§ DATA
— begin —
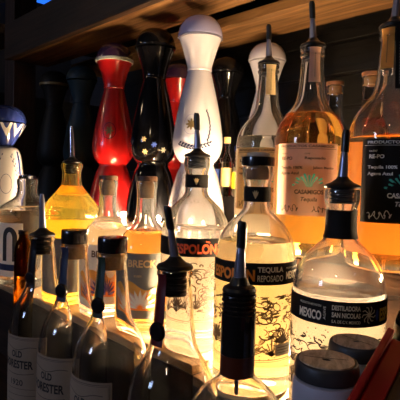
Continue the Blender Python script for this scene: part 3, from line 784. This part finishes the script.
# blue daylight window far behind on the left
def window(name, o3, ux, uz, w, h, m, fm):
    """o3 centre, ux unit along, frame and pane"""
    n = ux.cross(uz)
    def bx(a0, a1, b0, b1, c0, c1):
        v, f = box_data(a0, a1, b0, b1, c0, c1)
        return [tuple(o3+ux*p[0]+n*p[1]+uz*p[2]) for p in v], f
    t_ = .05
    d = join(bx(-w/2-t_, -w/2, -.02, .02, -h/2-t_, h/2+t_), bx(w/2, w/2+t_, -.02, .02, -h/2-t_, h/2+t_), bx(-w/2, w/2, -.02, .02, -h/2-t_, -h/2), bx(-w/2, w/2, -.02, .02, h/2, h/2+t_), bx(-.015, .015, -.02, .02, -h/2, h/2))
    o = link_mesh(name, d[0], d[1], fm, None, False); o['kind'] = 'structure'
    p = bx(-w/2, w/2, -.006, .006, -h/2, h/2)
    q = link_mesh('pane', p[0], p[1], m, o, False)
    return o
window('window_1', Vector((WX0+.05, 1.42, 2.62)), Vector((0, 1, 0)), Vector((0, 0, 1)), .30, .22, M['bluesky'], M['frame'])
window('window_2', Vector((-1.2, WY0+.05, 2.0)), Vector((1, 0, 0)), Vector((0, 0, 1)), .50, .56, M['sky'], M['frame'])
# pendant lamps behind the viewer
for i, (x, y, z, lab) in enumerate(((.35, -1.0, 2.20, 'warm pendant lamp over the bar, nearer the right wall'), (-1.75, -.7, 2.25, 'warm pendant lamp over the bar, further left'))):
    t = thing('pendant_lamp', lab, 'lamp', (x, y, z), 'pendant lamps over the bar', facing=False)
    lathe('bulb', chaikin([(0, -.045), (.03, -.045), (.045, -.01), (.03, .03), (.014, .05), (0, .05)], 2), M['lamp'], t, 32)
    lathe('lamp_shade', [(.018, .06), (.06, .05), (.12, -.02), (.123, -.02), (.063, .055), (.018, .066)], M['blackpl'], t, 40)
    lathe('cord', [(0, .05), (.004, .05), (.004, 2.8-z), (0, 2.8-z)], M['black'], t, 10)
# warm fairy lights at the foot of the risers
def string_light(label, y, z, x0, x1, m, step=.042, r=.0042, seed=1):
    t = thing('string_light', label, 'light', (x0, y, z), 'warm string lights behind the bottles', facing=False)
    rnd = random.Random(seed); n = int((x1-x0)/step); bv, bf = lathe_data([(0, -r*1.5)]+[(r*math.sin(a), -r*1.5*math.cos(a)) for a in (.5, 1.0, 1.57, 2.1, 2.6)]+[(0, r*1.5)], 12)
    first = None; pts = []
    for i in range(n):
        x = i*step+rnd.uniform(-.006, .006)
        if first is None:
            first = b = link_mesh('bulb', bv, bf, m, t, True, 0)
        else:
            b = first.copy(); C.objects.link(b); b.parent = t
        b.location = (x, 0, .0075)
        pts.append((x, .0, 0))
    vs, fs = [], []; k = 6; N = n*4
    for i in range(N):
        x = i*step/4; zz = -.0012
        for q in range(k):
            a = 2*math.pi*q/k; vs.append((x, .0012*math.cos(a), zz+.0012*math.sin(a)))
    for i in range(N-1):
        for q in range(k): w_ = (q+1) % k; fs.append((i*k+q, i*k+w_, (i+1)*k+w_, (i+1)*k+q))
    link_mesh('wire', vs, fs, M['black'], t, True, 0)
    return t
string_light('glowing string of warm bulbs behind the second row of bottles', n3-.0065, CZ+T2+.0065, -.89, -.23, M['led'], seed=2)
string_light('glowing string of warm bulbs in front of the ceramic decanters', .588, CZ+T3+.0025, -.97, -.08, M['led2'], seed=3)
# world: a faint cool ambient
w = bpy.data.worlds.new('world'); sc.world = w; w.use_nodes = True
w.node_tree.nodes['Background'].inputs[0].default_value = (.3, .4, .6, 1); w.node_tree.nodes['Background'].inputs[1].default_value = .02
— end —
§ EXERCISE DETAILS
Print out the whole of the material word for word, without pictures.

§ SOLUTION
Continue the Blender Python script for this scene: part 3, from line 784. This part finishes the script.
# blue daylight window far behind on the left
def window(name, o3, ux, uz, w, h, m, fm):
    """o3 centre, ux unit along, frame and pane"""
    n = ux.cross(uz)
    def bx(a0, a1, b0, b1, c0, c1):
        v, f = box_data(a0, a1, b0, b1, c0, c1)
        return [tuple(o3+ux*p[0]+n*p[1]+uz*p[2]) for p in v], f
    t_ = .05
    d = join(bx(-w/2-t_, -w/2, -.02, .02, -h/2-t_, h/2+t_), bx(w/2, w/2+t_, -.02, .02, -h/2-t_, h/2+t_), bx(-w/2, w/2, -.02, .02, -h/2-t_, -h/2), bx(-w/2, w/2, -.02, .02, h/2, h/2+t_), bx(-.015, .015, -.02, .02, -h/2, h/2))
    o = link_mesh(name, d[0], d[1], fm, None, False); o['kind'] = 'structure'
    p = bx(-w/2, w/2, -.006, .006, -h/2, h/2)
    q = link_mesh('pane', p[0], p[1], m, o, False)
    return o
window('window_1', Vector((WX0+.05, 1.42, 2.62)), Vector((0, 1, 0)), Vector((0, 0, 1)), .30, .22, M['bluesky'], M['frame'])
window('window_2', Vector((-1.2, WY0+.05, 2.0)), Vector((1, 0, 0)), Vector((0, 0, 1)), .50, .56, M['sky'], M['frame'])
# pendant lamps behind the viewer
for i, (x, y, z, lab) in enumerate(((.35, -1.0, 2.20, 'warm pendant lamp over the bar, nearer the right wall'), (-1.75, -.7, 2.25, 'warm pendant lamp over the bar, further left'))):
    t = thing('pendant_lamp', lab, 'lamp', (x, y, z), 'pendant lamps over the bar', facing=False)
    lathe('bulb', chaikin([(0, -.045), (.03, -.045), (.045, -.01), (.03, .03), (.014, .05), (0, .05)], 2), M['lamp'], t, 32)
    lathe('lamp_shade', [(.018, .06), (.06, .05), (.12, -.02), (.123, -.02), (.063, .055), (.018, .066)], M['blackpl'], t, 40)
    lathe('cord', [(0, .05), (.004, .05), (.004, 2.8-z), (0, 2.8-z)], M['black'], t, 10)
# warm fairy lights at the foot of the risers
def string_light(label, y, z, x0, x1, m, step=.042, r=.0042, seed=1):
    t = thing('string_light', label, 'light', (x0, y, z), 'warm string lights behind the bottles', facing=False)
    rnd = random.Random(seed); n = int((x1-x0)/step); bv, bf = lathe_data([(0, -r*1.5)]+[(r*math.sin(a), -r*1.5*math.cos(a)) for a in (.5, 1.0, 1.57, 2.1, 2.6)]+[(0, r*1.5)], 12)
    first = None; pts = []
    for i in range(n):
        x = i*step+rnd.uniform(-.006, .006)
        if first is None:
            first = b = link_mesh('bulb', bv, bf, m, t, True, 0)
        else:
            b = first.copy(); C.objects.link(b); b.parent = t
        b.location = (x, 0, .0075)
        pts.append((x, .0, 0))
    vs, fs = [], []; k = 6; N = n*4
    for i in range(N):
        x = i*step/4; zz = -.0012
        for q in range(k):
            a = 2*math.pi*q/k; vs.append((x, .0012*math.cos(a), zz+.0012*math.sin(a)))
    for i in range(N-1):
        for q in range(k): w_ = (q+1) % k; fs.append((i*k+q, i*k+w_, (i+1)*k+w_, (i+1)*k+q))
    link_mesh('wire', vs, fs, M['black'], t, True, 0)
    return t
string_light('glowing string of warm bulbs behind the second row of bottles', n3-.0065, CZ+T2+.0065, -.89, -.23, M['led'], seed=2)
string_light('glowing string of warm bulbs in front of the ceramic decanters', .588, CZ+T3+.0025, -.97, -.08, M['led2'], seed=3)
# world: a faint cool ambient
w = bpy.data.worlds.new('world'); sc.world = w; w.use_nodes = True
w.node_tree.nodes['Background'].inputs[0].default_value = (.3, .4, .6, 1); w.node_tree.nodes['Background'].inputs[1].default_value = .02